Mr Mannion bought a field in 1996 and was duly registered as its proprietor. Over the years Mr Baxter made some use of the field. In August 2005 Mr Baxter made an application to the Land Registry for registration of the field in his name claiming he had been in adverse possession of the field since 1985. The Land Registry sent a notice to Mr Mannion stating that if he objected he must say so before 8 May 2006.

Mr Mannion received the form sent by the Land Registry but did not complete it. He consulted a solicitor who said this was not his kind of expertise and before he could consult another solicitor he suffered a series of family misfortunes which distracted him from the task. It was not until 8 September that Mr Manning’s new solicitors wrote. By that stage the Land Registry had already registered Mr Baxter as owner.

Mr Mannion lodged an application for rectification saying that the alteration of title was for the purpose of “correcting a mistake”. Mr Baxter objected and the matter was referred to the Deputy Adjudicator. She heard evidence from both sides and held that Mr Baxter was not entitled to claim adverse possession. She ordered that rectification of the Register be made. Mr Baxter appealed. He said the reason that he had been registered as proprietor was as a result of the failure of Mr Mannion to object rather than because of a mistake by the Land Registry. The Judge who heard the appeal rejected that contention and agreed with the Deputy Adjudicator that the Register should be rectified. Mr Baxter took his case to the Court of Appeal.

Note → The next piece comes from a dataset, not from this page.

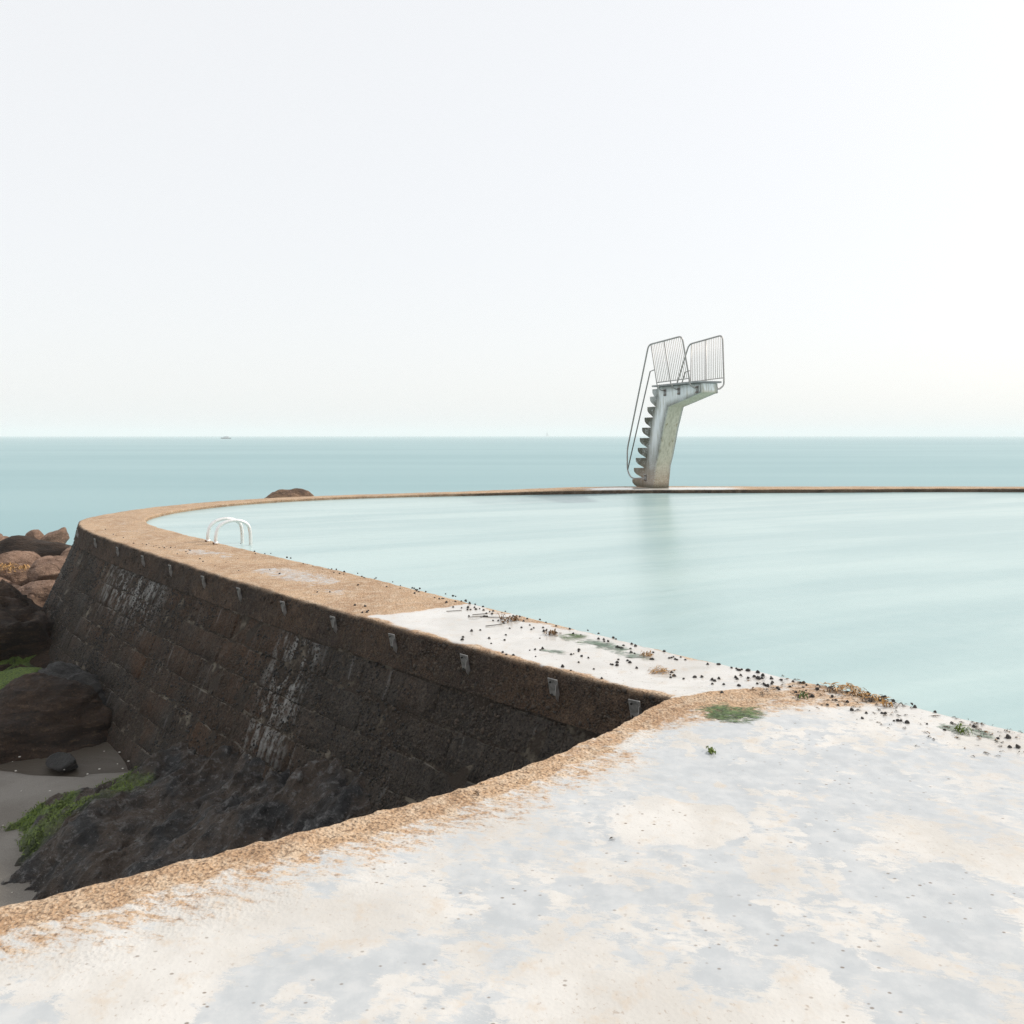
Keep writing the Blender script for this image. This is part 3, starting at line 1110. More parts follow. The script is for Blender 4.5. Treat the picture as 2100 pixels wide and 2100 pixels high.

Mr Baxter argued that the expression “correcting a mistake” had limited scope and that the intention of the Act was clear: there should be a once and for all system that produced clarity, certainty and simplicity.

What did the Court say?

The Court of Appeal did not accept this argument. They, like the Judge below them, considered that the proposed construction would be an invitation to fraud and that it was wholly improbable that Parliament could have intended that the true owner could lose his land for want of a form.

Accordingly the register will be rectified to reassert Mr Manning’s ownership.